> [REQUEST] Quote every line from the top of the listing down to and including the line that contains "mb = MB(); mb.tube(smooth(pre+pts+q2, 8), .0105, 10);".

> [DATA FOR THE TASK]
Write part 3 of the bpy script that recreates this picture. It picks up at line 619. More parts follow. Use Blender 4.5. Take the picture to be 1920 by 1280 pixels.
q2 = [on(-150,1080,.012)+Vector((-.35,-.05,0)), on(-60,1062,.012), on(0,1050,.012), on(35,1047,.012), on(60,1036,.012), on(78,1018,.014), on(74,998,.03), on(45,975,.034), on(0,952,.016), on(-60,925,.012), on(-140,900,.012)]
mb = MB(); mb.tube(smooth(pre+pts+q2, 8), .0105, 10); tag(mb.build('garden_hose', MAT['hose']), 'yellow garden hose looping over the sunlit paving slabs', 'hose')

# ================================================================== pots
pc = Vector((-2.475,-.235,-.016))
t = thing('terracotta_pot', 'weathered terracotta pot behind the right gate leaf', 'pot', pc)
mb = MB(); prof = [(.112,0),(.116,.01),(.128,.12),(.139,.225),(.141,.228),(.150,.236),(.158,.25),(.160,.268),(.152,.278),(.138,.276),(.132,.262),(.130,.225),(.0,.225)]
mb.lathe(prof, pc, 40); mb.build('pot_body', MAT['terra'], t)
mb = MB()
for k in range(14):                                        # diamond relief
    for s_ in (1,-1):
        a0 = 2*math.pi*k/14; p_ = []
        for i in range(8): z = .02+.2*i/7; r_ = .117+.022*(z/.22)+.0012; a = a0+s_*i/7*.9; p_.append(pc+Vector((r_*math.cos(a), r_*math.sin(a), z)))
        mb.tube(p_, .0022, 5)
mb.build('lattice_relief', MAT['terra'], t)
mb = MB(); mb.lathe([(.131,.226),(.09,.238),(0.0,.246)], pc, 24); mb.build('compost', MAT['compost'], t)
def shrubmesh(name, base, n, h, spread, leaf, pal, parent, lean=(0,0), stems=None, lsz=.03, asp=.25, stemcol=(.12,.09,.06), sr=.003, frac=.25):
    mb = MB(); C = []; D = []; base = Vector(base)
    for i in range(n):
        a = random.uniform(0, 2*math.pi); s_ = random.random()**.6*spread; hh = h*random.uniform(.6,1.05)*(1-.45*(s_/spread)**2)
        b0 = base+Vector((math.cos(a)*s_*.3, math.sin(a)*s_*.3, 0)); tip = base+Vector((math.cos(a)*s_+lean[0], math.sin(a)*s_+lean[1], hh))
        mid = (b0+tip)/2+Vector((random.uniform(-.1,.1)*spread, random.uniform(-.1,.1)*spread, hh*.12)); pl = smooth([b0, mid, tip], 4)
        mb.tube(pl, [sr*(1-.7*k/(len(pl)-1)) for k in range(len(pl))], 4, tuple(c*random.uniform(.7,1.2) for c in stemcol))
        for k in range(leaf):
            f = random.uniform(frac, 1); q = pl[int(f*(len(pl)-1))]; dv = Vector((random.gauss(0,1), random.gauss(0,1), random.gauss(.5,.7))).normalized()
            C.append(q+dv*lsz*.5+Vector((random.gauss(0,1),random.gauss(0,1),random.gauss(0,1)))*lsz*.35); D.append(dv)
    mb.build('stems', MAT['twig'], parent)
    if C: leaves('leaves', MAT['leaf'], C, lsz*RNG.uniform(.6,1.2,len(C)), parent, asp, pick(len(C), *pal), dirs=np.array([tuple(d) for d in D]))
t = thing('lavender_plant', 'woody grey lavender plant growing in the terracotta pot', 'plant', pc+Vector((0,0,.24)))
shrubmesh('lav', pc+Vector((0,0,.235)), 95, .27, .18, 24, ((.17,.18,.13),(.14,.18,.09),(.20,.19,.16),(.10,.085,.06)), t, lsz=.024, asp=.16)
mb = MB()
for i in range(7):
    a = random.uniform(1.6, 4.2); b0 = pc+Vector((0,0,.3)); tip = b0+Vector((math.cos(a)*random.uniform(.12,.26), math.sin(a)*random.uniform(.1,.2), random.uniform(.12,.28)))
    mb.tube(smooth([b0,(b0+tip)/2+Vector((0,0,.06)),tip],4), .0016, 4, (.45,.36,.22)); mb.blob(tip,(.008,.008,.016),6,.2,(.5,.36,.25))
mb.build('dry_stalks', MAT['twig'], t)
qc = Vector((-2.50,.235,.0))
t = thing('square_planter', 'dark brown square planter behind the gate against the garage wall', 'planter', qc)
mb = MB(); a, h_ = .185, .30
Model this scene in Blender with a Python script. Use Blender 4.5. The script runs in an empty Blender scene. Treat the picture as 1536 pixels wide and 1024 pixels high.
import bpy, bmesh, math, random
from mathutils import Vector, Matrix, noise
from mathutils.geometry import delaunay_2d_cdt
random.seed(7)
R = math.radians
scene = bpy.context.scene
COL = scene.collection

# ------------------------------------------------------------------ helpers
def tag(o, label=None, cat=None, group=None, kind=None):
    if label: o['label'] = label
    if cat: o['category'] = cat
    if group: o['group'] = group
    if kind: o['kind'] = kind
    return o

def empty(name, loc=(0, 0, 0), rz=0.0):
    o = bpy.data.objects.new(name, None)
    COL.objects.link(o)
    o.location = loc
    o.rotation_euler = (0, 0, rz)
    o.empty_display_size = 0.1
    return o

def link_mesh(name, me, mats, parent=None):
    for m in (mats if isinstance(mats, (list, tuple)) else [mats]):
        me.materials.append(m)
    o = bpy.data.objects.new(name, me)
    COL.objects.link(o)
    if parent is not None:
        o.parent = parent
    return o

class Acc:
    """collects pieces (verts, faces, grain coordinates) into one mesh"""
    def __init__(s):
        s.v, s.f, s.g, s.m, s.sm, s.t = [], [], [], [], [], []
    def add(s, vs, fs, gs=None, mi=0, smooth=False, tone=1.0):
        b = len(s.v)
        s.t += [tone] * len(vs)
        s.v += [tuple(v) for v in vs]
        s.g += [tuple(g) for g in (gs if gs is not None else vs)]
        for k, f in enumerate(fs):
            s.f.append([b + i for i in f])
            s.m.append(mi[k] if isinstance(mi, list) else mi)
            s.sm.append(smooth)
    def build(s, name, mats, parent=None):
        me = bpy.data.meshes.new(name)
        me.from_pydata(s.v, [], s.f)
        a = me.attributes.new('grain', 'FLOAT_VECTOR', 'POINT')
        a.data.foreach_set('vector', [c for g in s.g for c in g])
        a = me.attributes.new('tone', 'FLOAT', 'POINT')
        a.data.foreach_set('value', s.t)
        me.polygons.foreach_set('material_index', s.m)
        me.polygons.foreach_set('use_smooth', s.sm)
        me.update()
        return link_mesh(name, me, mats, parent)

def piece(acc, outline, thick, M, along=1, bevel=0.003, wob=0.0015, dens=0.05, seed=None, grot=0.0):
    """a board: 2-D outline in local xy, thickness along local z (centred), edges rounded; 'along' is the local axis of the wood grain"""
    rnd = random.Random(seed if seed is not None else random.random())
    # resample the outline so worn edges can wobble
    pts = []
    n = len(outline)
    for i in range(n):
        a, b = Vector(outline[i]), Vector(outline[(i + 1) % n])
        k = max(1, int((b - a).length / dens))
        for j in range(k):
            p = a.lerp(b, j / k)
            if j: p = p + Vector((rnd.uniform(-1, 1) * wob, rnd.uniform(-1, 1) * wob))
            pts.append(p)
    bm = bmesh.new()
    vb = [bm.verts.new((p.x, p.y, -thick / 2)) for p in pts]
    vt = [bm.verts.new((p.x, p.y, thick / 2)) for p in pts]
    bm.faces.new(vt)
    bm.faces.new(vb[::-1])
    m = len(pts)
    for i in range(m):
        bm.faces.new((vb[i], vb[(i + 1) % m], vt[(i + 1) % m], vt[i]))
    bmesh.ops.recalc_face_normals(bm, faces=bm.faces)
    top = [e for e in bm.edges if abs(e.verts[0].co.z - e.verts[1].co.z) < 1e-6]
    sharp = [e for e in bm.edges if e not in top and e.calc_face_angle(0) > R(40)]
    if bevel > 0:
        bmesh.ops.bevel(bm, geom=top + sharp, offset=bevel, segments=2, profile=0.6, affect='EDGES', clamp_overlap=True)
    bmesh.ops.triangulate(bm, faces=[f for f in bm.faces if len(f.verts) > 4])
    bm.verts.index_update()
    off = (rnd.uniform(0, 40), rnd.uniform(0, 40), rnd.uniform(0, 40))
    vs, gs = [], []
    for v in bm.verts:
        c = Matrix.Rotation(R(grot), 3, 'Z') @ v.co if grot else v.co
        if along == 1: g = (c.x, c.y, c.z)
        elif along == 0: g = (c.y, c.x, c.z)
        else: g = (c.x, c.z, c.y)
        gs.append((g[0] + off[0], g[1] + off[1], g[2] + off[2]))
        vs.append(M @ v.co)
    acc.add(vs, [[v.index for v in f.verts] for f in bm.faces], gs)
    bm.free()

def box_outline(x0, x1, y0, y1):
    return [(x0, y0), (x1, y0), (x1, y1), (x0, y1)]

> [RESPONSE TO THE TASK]
Write part 3 of the bpy script that recreates this picture. It picks up at line 619. More parts follow. Use Blender 4.5. Take the picture to be 1920 by 1280 pixels.
q2 = [on(-150,1080,.012)+Vector((-.35,-.05,0)), on(-60,1062,.012), on(0,1050,.012), on(35,1047,.012), on(60,1036,.012), on(78,1018,.014), on(74,998,.03), on(45,975,.034), on(0,952,.016), on(-60,925,.012), on(-140,900,.012)]
mb = MB(); mb.tube(smooth(pre+pts+q2, 8), .0105, 10); tag(mb.build('garden_hose', MAT['hose']), 'yellow garden hose looping over the sunlit paving slabs', 'hose')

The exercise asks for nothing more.